Fruto de la diligencia pacifista del Comité, fue la histórica entrevista entre Roca y Tejedor. A bordo del “Pilcomayo”, el candidato triunfante llegó al muelle del Tigre. Poco después, el gobernador de la provincia ascendía la planchada. Pero, según era de esperarse, la reunión de los dos rivales resultó infructuosa.
Es cierto que cada uno ofreció generosamente desistir de su candidatura pero presentando opciones cuidadosamente seleccionadas para que su oponente las encontrara inaceptables. “La Tribuna” transcribió las últimas frases de este encuentro:
- “Pienso que nada útil tenemos que decirnos. ¡Ya no nos veremos más!", exclamó enfáticamente don Carlos. A lo que el “Zorro” respndió con su amabilidad proverbial:
- “¿Por qué doctor? Es usted demasiado cortés para no desear yo encontrarme otra vez con usted”.
Por la noche, desde los balcones de su residencia, Tejedor informó a sus partidarios del resultado negativo de la entrevista:
“Vosotros conoceis que el general Roca es un hombre chiquito, pero no sabéis que tiene desmedidas ambiciones”.
Gritos de, ¡a los cuarteles!, ¡a los cuarteles! recibieron esta afirmación.
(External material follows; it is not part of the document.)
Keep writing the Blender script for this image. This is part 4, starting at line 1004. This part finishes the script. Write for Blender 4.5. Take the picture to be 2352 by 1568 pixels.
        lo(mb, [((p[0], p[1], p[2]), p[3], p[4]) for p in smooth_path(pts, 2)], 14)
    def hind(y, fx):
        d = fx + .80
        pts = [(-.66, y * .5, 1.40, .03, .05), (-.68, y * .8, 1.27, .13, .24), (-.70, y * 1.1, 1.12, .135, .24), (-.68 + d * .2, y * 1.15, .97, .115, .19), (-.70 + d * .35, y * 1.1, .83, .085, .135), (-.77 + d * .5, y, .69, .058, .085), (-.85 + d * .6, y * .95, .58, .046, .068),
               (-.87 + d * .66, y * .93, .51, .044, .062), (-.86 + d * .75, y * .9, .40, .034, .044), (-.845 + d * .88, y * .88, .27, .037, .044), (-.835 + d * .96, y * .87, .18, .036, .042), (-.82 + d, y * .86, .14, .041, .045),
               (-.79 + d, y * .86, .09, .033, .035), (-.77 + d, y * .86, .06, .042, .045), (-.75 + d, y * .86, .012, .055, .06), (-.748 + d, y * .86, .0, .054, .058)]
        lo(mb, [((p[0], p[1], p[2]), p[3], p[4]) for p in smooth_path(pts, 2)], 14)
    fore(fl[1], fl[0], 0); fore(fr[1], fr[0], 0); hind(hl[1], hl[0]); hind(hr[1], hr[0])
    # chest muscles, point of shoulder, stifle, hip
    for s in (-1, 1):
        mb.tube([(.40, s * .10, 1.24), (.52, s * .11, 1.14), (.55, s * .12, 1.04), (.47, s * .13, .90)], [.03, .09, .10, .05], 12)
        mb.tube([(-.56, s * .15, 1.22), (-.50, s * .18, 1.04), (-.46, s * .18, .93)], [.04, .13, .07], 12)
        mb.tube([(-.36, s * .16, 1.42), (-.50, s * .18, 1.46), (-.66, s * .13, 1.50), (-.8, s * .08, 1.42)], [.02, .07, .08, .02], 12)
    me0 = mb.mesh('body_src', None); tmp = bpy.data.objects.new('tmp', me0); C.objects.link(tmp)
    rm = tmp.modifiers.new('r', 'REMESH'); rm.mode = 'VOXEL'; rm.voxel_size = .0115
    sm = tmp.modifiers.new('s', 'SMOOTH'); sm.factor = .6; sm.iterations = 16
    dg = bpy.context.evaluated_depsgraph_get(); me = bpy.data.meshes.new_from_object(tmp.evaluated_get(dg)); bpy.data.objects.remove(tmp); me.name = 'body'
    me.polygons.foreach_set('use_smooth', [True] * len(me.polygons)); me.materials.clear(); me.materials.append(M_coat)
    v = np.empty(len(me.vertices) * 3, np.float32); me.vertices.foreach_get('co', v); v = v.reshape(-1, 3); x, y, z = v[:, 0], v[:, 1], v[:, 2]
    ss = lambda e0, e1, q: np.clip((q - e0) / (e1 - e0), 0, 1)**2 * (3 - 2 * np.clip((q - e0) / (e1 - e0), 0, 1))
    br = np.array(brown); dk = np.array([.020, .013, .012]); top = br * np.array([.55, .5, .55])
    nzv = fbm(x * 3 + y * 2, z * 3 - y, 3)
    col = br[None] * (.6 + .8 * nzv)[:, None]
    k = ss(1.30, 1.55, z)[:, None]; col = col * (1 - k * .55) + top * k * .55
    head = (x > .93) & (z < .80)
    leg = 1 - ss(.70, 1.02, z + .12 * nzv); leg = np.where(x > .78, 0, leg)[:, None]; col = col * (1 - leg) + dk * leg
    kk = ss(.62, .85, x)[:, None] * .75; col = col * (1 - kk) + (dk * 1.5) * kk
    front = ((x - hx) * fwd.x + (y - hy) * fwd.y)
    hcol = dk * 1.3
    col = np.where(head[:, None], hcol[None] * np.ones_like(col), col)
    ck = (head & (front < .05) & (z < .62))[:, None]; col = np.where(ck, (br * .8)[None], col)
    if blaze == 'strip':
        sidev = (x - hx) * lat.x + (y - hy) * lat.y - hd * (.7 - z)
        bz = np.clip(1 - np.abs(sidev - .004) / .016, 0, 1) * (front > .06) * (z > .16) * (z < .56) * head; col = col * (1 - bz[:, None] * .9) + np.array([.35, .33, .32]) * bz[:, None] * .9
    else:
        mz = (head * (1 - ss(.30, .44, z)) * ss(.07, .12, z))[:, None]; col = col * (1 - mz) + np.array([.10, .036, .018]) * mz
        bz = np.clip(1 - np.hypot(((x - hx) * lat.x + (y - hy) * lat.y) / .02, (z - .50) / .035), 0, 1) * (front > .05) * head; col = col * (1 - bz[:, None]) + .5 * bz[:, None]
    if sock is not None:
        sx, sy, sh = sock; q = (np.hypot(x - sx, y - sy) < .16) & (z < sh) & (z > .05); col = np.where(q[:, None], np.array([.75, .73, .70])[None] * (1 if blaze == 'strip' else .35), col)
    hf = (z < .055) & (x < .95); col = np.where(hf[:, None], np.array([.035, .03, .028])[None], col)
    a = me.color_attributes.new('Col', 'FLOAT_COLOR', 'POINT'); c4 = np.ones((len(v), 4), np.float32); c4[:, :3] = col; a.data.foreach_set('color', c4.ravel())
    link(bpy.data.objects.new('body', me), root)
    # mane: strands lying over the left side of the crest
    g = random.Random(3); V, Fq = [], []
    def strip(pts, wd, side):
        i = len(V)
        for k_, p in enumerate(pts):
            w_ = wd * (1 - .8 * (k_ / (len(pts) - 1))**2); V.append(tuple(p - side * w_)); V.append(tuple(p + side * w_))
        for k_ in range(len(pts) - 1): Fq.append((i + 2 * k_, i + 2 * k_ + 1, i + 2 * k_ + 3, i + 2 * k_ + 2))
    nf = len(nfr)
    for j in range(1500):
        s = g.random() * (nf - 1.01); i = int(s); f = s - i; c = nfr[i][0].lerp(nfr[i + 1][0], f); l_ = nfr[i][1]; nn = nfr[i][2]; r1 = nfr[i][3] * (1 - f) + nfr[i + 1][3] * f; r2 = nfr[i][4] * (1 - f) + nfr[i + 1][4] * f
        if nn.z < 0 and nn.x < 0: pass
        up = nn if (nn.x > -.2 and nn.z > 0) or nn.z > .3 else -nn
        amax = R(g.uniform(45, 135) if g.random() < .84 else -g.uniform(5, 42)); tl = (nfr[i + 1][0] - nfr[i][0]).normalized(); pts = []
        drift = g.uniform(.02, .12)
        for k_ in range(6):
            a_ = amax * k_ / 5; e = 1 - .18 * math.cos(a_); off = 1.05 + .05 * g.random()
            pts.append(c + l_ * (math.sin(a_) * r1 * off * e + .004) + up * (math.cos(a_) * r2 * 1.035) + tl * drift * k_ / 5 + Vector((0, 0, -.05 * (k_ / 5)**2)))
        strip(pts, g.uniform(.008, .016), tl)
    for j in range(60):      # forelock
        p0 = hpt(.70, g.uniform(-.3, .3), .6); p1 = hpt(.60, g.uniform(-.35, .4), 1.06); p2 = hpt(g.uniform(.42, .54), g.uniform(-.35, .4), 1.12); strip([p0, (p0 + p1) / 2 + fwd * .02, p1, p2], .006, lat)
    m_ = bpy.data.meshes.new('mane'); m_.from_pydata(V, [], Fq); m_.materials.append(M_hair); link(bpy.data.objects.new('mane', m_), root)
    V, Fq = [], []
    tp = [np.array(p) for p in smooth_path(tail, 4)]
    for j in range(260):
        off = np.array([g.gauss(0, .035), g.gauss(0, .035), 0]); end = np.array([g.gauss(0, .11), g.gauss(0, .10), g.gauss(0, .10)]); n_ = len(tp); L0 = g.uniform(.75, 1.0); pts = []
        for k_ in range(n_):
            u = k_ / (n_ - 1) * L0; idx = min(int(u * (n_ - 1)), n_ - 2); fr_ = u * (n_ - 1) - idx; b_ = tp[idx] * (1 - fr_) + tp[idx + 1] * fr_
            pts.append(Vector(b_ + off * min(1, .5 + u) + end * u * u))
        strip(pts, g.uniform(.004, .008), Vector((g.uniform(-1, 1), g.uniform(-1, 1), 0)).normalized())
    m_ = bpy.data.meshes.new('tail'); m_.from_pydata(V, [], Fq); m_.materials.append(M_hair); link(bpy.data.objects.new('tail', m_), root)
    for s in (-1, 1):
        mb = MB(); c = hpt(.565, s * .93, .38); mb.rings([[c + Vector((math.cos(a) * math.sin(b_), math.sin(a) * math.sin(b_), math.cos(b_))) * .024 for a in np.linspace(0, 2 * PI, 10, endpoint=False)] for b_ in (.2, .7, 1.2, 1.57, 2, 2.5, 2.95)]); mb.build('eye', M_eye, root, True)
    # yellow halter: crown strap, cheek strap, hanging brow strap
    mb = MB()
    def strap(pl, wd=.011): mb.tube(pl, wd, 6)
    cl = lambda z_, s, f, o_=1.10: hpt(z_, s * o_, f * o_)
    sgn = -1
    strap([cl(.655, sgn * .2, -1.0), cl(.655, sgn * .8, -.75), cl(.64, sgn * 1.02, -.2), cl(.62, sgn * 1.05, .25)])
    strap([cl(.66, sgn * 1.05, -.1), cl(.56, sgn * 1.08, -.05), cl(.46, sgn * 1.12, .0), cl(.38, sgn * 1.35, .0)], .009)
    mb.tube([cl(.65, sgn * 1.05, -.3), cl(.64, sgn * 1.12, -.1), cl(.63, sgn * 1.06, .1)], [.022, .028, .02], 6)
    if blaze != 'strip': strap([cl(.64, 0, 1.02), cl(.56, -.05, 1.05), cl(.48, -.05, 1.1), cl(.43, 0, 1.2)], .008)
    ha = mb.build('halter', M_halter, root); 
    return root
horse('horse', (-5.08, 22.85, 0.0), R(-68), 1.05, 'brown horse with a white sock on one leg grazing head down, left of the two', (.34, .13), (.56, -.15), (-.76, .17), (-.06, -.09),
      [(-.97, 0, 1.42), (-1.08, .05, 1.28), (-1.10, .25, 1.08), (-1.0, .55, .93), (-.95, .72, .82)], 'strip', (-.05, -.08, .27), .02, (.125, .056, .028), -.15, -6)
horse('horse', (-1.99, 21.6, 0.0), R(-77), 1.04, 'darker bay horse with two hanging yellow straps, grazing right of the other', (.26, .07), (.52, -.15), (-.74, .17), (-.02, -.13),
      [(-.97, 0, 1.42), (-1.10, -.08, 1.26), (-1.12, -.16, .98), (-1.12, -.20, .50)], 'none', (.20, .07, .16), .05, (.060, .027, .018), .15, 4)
“Si no nos hemos entendido, la culpa no es mía”, aseguraba Roca en carta publicada por los periódicos. “No soy un ambicioso vulgar -agrega- pero no estoy dispuesto a modificar las cosas mientras el Congreso no se haya constituido legalmente". Más adelante podría someter su candidatura al arbitraje de los notables de su partido.
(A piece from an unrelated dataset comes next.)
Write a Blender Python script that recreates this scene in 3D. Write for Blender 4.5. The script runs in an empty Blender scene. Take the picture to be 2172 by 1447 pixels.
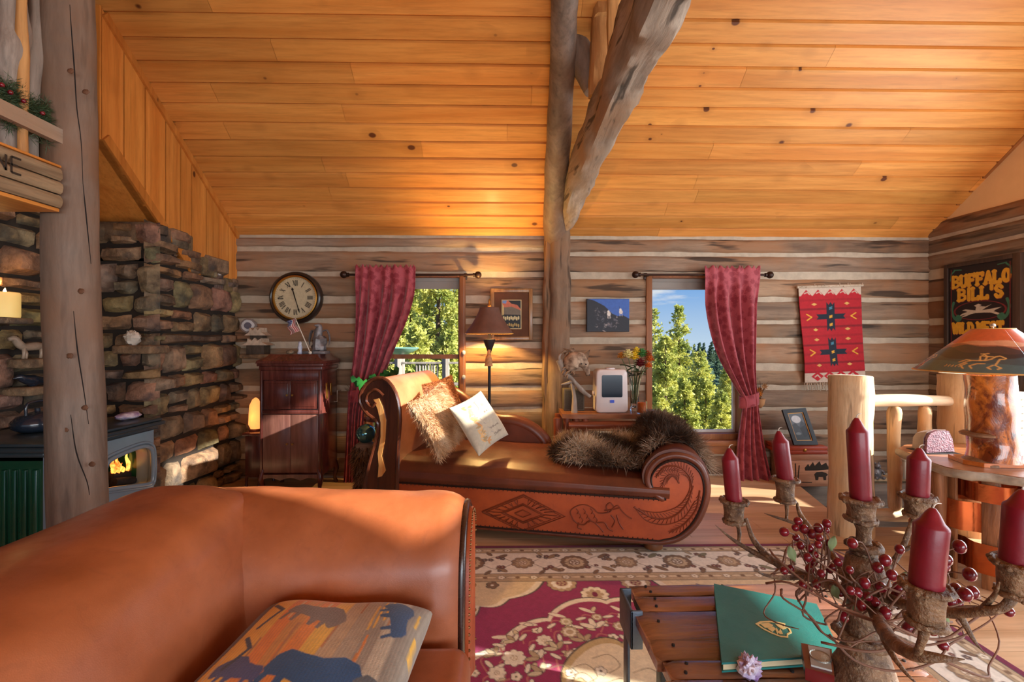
import bpy, bmesh, math, random
import numpy as np
from mathutils import Vector, Matrix, noise as mnoise

random.seed(7)
rng = np.random.default_rng(7)
sc = bpy.context.scene
col = sc.collection
R = math.radians

# ------------------------------------------------------------------ camera, world, sun, large lights, exposure
F = 965.0            # focal length in pixels of the 2172 x 1447 frame
EYE = Vector((0.0, 0.0, 1.25))
YAW = R(1.0)
cam_d = bpy.data.cameras.new('camera')
cam_d.sensor_fit = 'HORIZONTAL'
cam_d.sensor_width = 36.0
cam_d.lens = F / 2172.0 * 36.0
cam_d.clip_start = 0.05
cam_d.clip_end = 400
cam = bpy.data.objects.new('camera', cam_d)
col.objects.link(cam)
cam.location = EYE
cam.rotation_euler = (R(90), 0, -YAW)
sc.camera = cam

sc.view_settings.view_transform = 'Standard'
sc.view_settings.look = 'None'
sc.view_settings.gamma = 1.0
sc.view_settings.exposure = 0.0
sc.view_settings.use_curve_mapping = False
sc.cycles.use_denoising = True
sc.cycles.max_bounces = 8
sc.cycles.diffuse_bounces = 4
sc.cycles.glossy_bounces = 4
sc.cycles.transmission_bounces = 6
sc.cycles.transparent_max_bounces = 8
sc.cycles.sample_clamp_indirect = 6.0

world = bpy.data.worlds.new('sky')
sc.world = world
world.use_nodes = True
wn, wl = world.node_tree.nodes, world.node_tree.links
wn.clear()
w_tc = wn.new('ShaderNodeTexCoord')
w_sep = wn.new('ShaderNodeSeparateXYZ')
wl.new(w_tc.outputs['Generated'], w_sep.inputs[0])
w_ramp = wn.new('ShaderNodeValToRGB')
w_ramp.color_ramp.elements[0].position = 0.0
w_ramp.color_ramp.elements[0].color = (0.62, 0.80, 1.0, 1)
w_ramp.color_ramp.elements[1].position = 0.35
w_ramp.color_ramp.elements[1].color = (0.06, 0.25, 0.80, 1)
e = w_ramp.color_ramp.elements.new(0.14)
e.color = (0.15, 0.42, 0.92, 1)
wl.new(w_sep.outputs['Z'], w_ramp.inputs[0])
w_map = wn.new('ShaderNodeMapping')
w_map.inputs['Scale'].default_value = (3.0, 3.0, 14.0)
w_map.inputs['Location'].default_value = (0.35, 0.0, 0.55)
wl.new(w_tc.outputs['Generated'], w_map.inputs[0])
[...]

“El Nacional” describe el agitado aspecto de la Capital:
“Buenos Aires presenta por la noche el aspecto de una ciudad sobre las armas.
“Los hombres, los miembros del Tiro, los voluntarios y, en fin, todas las fuerzas que obedecen al gobernador de la provincia, duermen acuarteladas.
“Anoche los que pasaban por la puerta de un Cuartel situado en una de las parroquias del centro, eran molestados por el centinela y si el transeunte no llevaba consigo su papeleta, era molestado y conducido al interior del Cuartel, donde permanecía un rato en calidad de infractor a la ley de enrolamiento”.
Sin embargo, el 28 de Mayo de 1880, Buenos Aires y el país entero hacen una tácita tregua en sus vindicaciones: acaba de llegar a la rada de la ciudad el vapor “Villarino”, que conduce, desde el Havre, los restos del Libertador San Martín. El pueblo entero se congrega en el muelle de Las Catalinas y acompaña hasta su última morada, la Catedral Metropolitana, los restos del héroe de los Andes.
“Sombra del Gran Capitán, exclama Avellaneda: vuestro último voto se encuentra cumplido.
“Descansáis en vuestra tierra. Levantaos para cubrirla...”.